SMWSについて
蒸溜所よりシングル・モルトとして瓶詰されるウイスキーは、味わいが一定しております。
こうした味わいの一様性を保つためにブレンダーの優れた技術をもって、
樽ごとに味わいが異なるウイスキー樽を幾つも混ぜ合わせております。
また、アルコール度数は、年数や樽の形状によって異なり、大体12年で57%程度ありますが、
蒸溜所が瓶詰するシングル・モルト・ウイスキーのほとんどは、
加水して40%~46%に調整して瓶詰されております。
更に、近年では、ウイスキーに水を加えても濁りが生じないように冷却濾過(チル・フィルター)を掛けております。
この濾過によって、ウイスキーの透明感は増すのですが、残念ながら同時に、
そのウイスキーに味わいと特徴を与えている成分の内の幾つかも失ってしまうのです。
その多様性を最大限に楽しめるよう瓶詰されております。
本部の選定メンバーがスコットランド各地にある蒸溜所の協力を得て樽を厳選し、
そのウイスキーが樽の中で眠っていた状態で瓶詰しております。
つまり、樽どうしを混ぜ合わせず、加水せず、チル・フィルターもかけずに瓶詰しております。
これは、「熟成されていたままのウイスキーを飲みたい!」というザ・ソサエティ設立当初からの方針です。
設立当初は、ザ・ソサエティに協力的な蒸溜所は20ヶ所程度でしたが、
今ではアイルランドや日本をも含む125の蒸溜所
(2003年時点。
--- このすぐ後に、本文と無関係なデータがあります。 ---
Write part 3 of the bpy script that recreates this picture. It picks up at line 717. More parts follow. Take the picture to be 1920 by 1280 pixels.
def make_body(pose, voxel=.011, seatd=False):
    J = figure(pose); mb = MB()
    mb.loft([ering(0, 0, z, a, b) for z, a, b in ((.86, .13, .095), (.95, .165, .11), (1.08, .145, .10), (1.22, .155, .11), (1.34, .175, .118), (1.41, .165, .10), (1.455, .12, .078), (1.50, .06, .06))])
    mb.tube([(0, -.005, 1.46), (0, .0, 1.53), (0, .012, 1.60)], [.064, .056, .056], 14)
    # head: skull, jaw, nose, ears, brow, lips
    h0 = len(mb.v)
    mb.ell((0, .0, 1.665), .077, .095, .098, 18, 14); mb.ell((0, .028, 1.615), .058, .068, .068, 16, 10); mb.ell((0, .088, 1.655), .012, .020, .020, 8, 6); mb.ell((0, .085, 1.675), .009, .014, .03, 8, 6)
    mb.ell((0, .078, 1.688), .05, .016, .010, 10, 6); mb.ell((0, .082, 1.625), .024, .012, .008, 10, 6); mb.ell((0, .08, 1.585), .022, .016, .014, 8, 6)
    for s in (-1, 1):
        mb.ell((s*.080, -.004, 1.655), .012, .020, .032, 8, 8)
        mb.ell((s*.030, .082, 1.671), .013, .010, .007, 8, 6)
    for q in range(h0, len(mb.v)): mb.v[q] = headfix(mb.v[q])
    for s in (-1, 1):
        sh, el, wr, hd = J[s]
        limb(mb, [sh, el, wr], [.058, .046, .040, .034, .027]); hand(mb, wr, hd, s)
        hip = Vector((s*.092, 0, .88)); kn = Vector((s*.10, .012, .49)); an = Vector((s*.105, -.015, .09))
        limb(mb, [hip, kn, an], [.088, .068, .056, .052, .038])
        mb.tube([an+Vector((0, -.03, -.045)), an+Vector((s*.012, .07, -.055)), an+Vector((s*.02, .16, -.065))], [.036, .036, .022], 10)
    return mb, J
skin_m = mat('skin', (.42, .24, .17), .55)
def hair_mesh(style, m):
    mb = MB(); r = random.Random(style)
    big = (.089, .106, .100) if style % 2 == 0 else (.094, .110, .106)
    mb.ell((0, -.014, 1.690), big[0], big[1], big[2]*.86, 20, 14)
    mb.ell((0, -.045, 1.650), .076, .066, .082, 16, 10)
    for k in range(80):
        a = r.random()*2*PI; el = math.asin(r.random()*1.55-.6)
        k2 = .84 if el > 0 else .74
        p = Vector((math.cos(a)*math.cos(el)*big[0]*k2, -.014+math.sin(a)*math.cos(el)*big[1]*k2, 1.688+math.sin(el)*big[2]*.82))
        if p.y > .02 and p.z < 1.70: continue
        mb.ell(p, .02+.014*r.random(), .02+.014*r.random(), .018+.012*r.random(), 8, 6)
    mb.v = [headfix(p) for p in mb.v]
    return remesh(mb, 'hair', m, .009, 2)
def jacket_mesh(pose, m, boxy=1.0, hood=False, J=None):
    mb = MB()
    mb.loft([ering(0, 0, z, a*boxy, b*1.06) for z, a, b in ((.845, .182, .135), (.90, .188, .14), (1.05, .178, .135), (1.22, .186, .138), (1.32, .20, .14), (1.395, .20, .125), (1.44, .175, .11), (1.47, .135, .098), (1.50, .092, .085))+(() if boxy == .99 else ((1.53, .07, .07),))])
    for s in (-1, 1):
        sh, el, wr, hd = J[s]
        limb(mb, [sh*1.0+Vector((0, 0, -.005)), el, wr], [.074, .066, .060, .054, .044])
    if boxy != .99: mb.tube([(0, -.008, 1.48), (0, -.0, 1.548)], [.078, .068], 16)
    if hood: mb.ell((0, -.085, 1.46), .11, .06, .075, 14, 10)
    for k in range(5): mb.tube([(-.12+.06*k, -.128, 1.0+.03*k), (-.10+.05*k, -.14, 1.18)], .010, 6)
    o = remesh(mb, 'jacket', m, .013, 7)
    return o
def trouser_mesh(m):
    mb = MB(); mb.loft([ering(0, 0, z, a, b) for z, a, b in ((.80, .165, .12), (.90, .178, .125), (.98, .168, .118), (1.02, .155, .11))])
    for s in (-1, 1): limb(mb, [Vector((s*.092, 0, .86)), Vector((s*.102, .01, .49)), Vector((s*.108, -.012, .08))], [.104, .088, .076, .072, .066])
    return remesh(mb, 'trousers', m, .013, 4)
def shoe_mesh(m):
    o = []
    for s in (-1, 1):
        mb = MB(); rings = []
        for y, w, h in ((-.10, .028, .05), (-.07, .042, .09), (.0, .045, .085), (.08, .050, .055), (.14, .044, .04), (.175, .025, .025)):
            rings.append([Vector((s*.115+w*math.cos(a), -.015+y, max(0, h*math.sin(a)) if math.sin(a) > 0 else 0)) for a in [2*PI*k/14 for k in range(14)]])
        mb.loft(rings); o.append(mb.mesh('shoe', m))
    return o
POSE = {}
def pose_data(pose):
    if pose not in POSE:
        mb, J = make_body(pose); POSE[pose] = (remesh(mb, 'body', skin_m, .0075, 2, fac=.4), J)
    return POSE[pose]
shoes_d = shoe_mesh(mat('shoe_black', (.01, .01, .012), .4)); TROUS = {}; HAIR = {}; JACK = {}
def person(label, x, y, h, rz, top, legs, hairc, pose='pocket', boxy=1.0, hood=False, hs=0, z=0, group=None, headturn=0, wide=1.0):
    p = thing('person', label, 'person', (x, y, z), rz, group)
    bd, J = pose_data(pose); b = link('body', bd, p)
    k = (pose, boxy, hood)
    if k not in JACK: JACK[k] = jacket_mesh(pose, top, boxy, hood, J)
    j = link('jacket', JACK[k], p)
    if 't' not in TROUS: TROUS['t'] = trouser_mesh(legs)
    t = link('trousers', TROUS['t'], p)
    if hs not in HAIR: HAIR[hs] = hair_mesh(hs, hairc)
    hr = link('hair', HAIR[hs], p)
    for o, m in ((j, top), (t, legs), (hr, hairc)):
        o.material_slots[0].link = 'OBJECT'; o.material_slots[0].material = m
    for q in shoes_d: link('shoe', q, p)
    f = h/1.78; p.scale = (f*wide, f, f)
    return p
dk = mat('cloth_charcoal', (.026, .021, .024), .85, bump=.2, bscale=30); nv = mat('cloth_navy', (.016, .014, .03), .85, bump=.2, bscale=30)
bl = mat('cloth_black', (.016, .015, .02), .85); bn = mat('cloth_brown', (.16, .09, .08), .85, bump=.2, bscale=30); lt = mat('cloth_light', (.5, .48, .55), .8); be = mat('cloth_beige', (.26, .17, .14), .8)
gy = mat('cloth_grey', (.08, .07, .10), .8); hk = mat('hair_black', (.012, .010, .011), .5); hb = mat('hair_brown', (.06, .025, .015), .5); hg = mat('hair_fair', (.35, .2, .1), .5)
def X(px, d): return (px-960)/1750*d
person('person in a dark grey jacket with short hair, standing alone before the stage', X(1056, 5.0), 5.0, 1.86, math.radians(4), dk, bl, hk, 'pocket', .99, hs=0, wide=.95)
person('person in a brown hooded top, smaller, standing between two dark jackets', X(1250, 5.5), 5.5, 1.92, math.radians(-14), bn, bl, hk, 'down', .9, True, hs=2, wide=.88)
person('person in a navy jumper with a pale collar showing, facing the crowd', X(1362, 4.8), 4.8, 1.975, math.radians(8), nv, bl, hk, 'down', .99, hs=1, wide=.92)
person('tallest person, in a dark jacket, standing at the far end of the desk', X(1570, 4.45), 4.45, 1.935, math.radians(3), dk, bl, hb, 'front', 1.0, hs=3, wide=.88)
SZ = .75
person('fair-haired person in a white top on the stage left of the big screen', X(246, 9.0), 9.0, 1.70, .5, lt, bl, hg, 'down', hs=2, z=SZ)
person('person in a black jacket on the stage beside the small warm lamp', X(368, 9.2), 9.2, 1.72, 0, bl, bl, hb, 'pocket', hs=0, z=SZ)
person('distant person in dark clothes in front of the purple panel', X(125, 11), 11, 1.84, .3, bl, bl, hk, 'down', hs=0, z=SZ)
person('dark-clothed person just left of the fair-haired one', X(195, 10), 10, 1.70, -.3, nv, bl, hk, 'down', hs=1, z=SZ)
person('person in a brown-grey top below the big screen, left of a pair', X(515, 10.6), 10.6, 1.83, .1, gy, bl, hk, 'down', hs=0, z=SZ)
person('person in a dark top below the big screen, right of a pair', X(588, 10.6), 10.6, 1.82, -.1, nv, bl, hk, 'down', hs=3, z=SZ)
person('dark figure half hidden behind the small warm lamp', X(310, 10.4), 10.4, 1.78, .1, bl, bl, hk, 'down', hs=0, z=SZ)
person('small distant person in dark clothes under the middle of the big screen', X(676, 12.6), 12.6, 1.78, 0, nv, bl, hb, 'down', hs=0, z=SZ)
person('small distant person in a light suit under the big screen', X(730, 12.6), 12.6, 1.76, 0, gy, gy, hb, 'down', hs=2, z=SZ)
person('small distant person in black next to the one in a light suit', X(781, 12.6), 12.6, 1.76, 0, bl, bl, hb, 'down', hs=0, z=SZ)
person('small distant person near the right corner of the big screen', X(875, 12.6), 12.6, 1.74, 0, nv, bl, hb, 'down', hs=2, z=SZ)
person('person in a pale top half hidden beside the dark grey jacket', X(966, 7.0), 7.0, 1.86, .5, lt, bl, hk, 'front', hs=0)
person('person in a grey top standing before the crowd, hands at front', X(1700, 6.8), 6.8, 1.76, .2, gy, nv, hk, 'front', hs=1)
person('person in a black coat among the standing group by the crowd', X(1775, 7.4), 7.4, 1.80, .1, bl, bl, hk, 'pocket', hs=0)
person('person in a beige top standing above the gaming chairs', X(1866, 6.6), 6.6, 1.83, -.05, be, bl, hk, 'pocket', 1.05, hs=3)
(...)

閉鎖、休業、同蒸溜所で異なるタイプを含む)
から協力を得ております。
ザ・ソサエティでは、蒸溜所の名前にとらわれることなく、
真の優れたモルトウイスキーを会員の皆様と分かち合えるよう努力しております。
ザ・スコッチ・モルト・ウィスキー・ソサエティ(SMWS)は、
1983年にエディンバラの古い港町リースで設立されました。
その始まりは、ピップ・ヒルズが数人の仲間とシンジケートを組みスペイサイドの蒸留所(No.1)から樽を購入し、
分け合った事でした。
SMWS設立の趣旨は、
世界で最も素晴らしいスピリッツであるウィスキーを愛し、
分かち合い、認識を深め、味わい、そして楽しむ事にあります。
この趣旨に賛同する人々をSMWSは、いつでも受け入れています。
エディンバラ本部は、14世紀に建てられたワイン倉庫を改築したザ・ボルツという建物内にあり、
会員専用のラウンジ、テイスティングルーム、4タイプのフラット(宿泊施設)を備えています。
初期のSMWSは、モルト・ウィスキー愛好家の小さな集まりに過ぎませんでしたが、
モルト・ウィスキーへの評価が高まるにつれ、世界中から入会希望者が集まってきました。
日本でも愛好家が増えてきた事から、日本支部誕生への気運が高まり、
1993年に日本支部が誕生しました。
現在、アメリカ、スイス、オランダ、イタリア等、世界14ヶ国に支部があり、
会員数は全世界で3万人を超える規模となっています。